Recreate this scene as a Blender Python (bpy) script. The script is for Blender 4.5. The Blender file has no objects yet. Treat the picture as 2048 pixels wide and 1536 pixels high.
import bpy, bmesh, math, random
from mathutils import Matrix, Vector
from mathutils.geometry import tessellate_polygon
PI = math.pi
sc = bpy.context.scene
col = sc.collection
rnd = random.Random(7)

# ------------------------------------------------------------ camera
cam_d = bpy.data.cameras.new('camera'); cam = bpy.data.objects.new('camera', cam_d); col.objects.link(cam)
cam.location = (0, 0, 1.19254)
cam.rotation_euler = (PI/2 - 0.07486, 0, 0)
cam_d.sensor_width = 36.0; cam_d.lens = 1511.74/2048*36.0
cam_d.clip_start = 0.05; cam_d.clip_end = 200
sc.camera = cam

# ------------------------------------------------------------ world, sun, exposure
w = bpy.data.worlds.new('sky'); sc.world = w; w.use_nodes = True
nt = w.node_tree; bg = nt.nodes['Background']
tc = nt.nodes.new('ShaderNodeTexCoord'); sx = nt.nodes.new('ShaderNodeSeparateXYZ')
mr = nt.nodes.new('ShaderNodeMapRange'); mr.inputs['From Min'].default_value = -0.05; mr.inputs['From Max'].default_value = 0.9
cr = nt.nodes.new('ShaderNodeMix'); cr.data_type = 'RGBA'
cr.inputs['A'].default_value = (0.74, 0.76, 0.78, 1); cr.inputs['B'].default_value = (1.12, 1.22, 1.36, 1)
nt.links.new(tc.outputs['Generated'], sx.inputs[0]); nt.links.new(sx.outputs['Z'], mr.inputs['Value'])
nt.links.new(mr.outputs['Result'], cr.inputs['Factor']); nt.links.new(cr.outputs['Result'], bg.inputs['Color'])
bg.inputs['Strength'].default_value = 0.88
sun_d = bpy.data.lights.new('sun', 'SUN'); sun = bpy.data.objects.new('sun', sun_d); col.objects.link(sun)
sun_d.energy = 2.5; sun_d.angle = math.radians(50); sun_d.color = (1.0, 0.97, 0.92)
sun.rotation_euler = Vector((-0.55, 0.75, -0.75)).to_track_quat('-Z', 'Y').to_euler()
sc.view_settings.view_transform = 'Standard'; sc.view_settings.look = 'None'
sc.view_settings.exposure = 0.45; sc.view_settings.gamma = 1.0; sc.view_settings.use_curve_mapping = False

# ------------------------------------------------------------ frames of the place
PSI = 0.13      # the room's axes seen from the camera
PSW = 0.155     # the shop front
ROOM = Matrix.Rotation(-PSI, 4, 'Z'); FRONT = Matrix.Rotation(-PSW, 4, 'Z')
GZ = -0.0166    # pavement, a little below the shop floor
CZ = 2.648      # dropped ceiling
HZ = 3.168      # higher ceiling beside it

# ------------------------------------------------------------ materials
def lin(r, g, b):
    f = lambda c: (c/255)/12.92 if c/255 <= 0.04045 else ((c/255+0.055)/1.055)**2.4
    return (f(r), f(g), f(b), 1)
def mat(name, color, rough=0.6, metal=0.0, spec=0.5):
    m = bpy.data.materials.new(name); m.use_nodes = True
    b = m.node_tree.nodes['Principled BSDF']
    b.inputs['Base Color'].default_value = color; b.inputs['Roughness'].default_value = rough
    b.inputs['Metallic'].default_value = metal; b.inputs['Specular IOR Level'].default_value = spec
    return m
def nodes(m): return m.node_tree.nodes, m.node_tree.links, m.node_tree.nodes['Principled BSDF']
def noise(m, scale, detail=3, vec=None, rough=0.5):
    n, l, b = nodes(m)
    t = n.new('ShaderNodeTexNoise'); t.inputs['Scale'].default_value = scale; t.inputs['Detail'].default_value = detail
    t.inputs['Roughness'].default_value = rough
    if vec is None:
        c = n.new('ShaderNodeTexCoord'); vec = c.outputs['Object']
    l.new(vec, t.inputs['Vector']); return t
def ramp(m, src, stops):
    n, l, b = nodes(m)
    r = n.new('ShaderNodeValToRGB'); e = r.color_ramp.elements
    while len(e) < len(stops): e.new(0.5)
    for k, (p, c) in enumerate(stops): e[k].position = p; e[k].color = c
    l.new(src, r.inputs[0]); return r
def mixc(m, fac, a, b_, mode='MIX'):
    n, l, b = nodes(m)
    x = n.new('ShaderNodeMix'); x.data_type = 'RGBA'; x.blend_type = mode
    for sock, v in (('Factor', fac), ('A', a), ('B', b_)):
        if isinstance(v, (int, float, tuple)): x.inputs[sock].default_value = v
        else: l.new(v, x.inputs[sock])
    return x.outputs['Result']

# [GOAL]
Output all of the data again. Match it exactly.

# [ANSWER TO THE PROBLEM]
Recreate this scene as a Blender Python (bpy) script. The script is for Blender 4.5. The Blender file has no objects yet. Treat the picture as 2048 pixels wide and 1536 pixels high.
import bpy, bmesh, math, random
from mathutils import Matrix, Vector
from mathutils.geometry import tessellate_polygon
PI = math.pi
sc = bpy.context.scene
col = sc.collection
rnd = random.Random(7)

# ------------------------------------------------------------ camera
cam_d = bpy.data.cameras.new('camera'); cam = bpy.data.objects.new('camera', cam_d); col.objects.link(cam)
cam.location = (0, 0, 1.19254)
cam.rotation_euler = (PI/2 - 0.07486, 0, 0)
cam_d.sensor_width = 36.0; cam_d.lens = 1511.74/2048*36.0
cam_d.clip_start = 0.05; cam_d.clip_end = 200
sc.camera = cam

# ------------------------------------------------------------ world, sun, exposure
w = bpy.data.worlds.new('sky'); sc.world = w; w.use_nodes = True
nt = w.node_tree; bg = nt.nodes['Background']
tc = nt.nodes.new('ShaderNodeTexCoord'); sx = nt.nodes.new('ShaderNodeSeparateXYZ')
mr = nt.nodes.new('ShaderNodeMapRange'); mr.inputs['From Min'].default_value = -0.05; mr.inputs['From Max'].default_value = 0.9
cr = nt.nodes.new('ShaderNodeMix'); cr.data_type = 'RGBA'
cr.inputs['A'].default_value = (0.74, 0.76, 0.78, 1); cr.inputs['B'].default_value = (1.12, 1.22, 1.36, 1)
nt.links.new(tc.outputs['Generated'], sx.inputs[0]); nt.links.new(sx.outputs['Z'], mr.inputs['Value'])
nt.links.new(mr.outputs['Result'], cr.inputs['Factor']); nt.links.new(cr.outputs['Result'], bg.inputs['Color'])
bg.inputs['Strength'].default_value = 0.88
sun_d = bpy.data.lights.new('sun', 'SUN'); sun = bpy.data.objects.new('sun', sun_d); col.objects.link(sun)
sun_d.energy = 2.5; sun_d.angle = math.radians(50); sun_d.color = (1.0, 0.97, 0.92)
sun.rotation_euler = Vector((-0.55, 0.75, -0.75)).to_track_quat('-Z', 'Y').to_euler()
sc.view_settings.view_transform = 'Standard'; sc.view_settings.look = 'None'
sc.view_settings.exposure = 0.45; sc.view_settings.gamma = 1.0; sc.view_settings.use_curve_mapping = False

# ------------------------------------------------------------ frames of the place
PSI = 0.13      # the room's axes seen from the camera
PSW = 0.155     # the shop front
ROOM = Matrix.Rotation(-PSI, 4, 'Z'); FRONT = Matrix.Rotation(-PSW, 4, 'Z')
GZ = -0.0166    # pavement, a little below the shop floor
CZ = 2.648      # dropped ceiling
HZ = 3.168      # higher ceiling beside it

# ------------------------------------------------------------ materials
def lin(r, g, b):
    f = lambda c: (c/255)/12.92 if c/255 <= 0.04045 else ((c/255+0.055)/1.055)**2.4
    return (f(r), f(g), f(b), 1)
def mat(name, color, rough=0.6, metal=0.0, spec=0.5):
    m = bpy.data.materials.new(name); m.use_nodes = True
    b = m.node_tree.nodes['Principled BSDF']
    b.inputs['Base Color'].default_value = color; b.inputs['Roughness'].default_value = rough
    b.inputs['Metallic'].default_value = metal; b.inputs['Specular IOR Level'].default_value = spec
    return m
def nodes(m): return m.node_tree.nodes, m.node_tree.links, m.node_tree.nodes['Principled BSDF']
def noise(m, scale, detail=3, vec=None, rough=0.5):
    n, l, b = nodes(m)
    t = n.new('ShaderNodeTexNoise'); t.inputs['Scale'].default_value = scale; t.inputs['Detail'].default_value = detail
    t.inputs['Roughness'].default_value = rough
    if vec is None:
        c = n.new('ShaderNodeTexCoord'); vec = c.outputs['Object']
    l.new(vec, t.inputs['Vector']); return t
def ramp(m, src, stops):
    n, l, b = nodes(m)
    r = n.new('ShaderNodeValToRGB'); e = r.color_ramp.elements
    while len(e) < len(stops): e.new(0.5)
    for k, (p, c) in enumerate(stops): e[k].position = p; e[k].color = c
    l.new(src, r.inputs[0]); return r
def mixc(m, fac, a, b_, mode='MIX'):
    n, l, b = nodes(m)
    x = n.new('ShaderNodeMix'); x.data_type = 'RGBA'; x.blend_type = mode
    for sock, v in (('Factor', fac), ('A', a), ('B', b_)):
        if isinstance(v, (int, float, tuple)): x.inputs[sock].default_value = v
        else: l.new(v, x.inputs[sock])
    return x.outputs['Result']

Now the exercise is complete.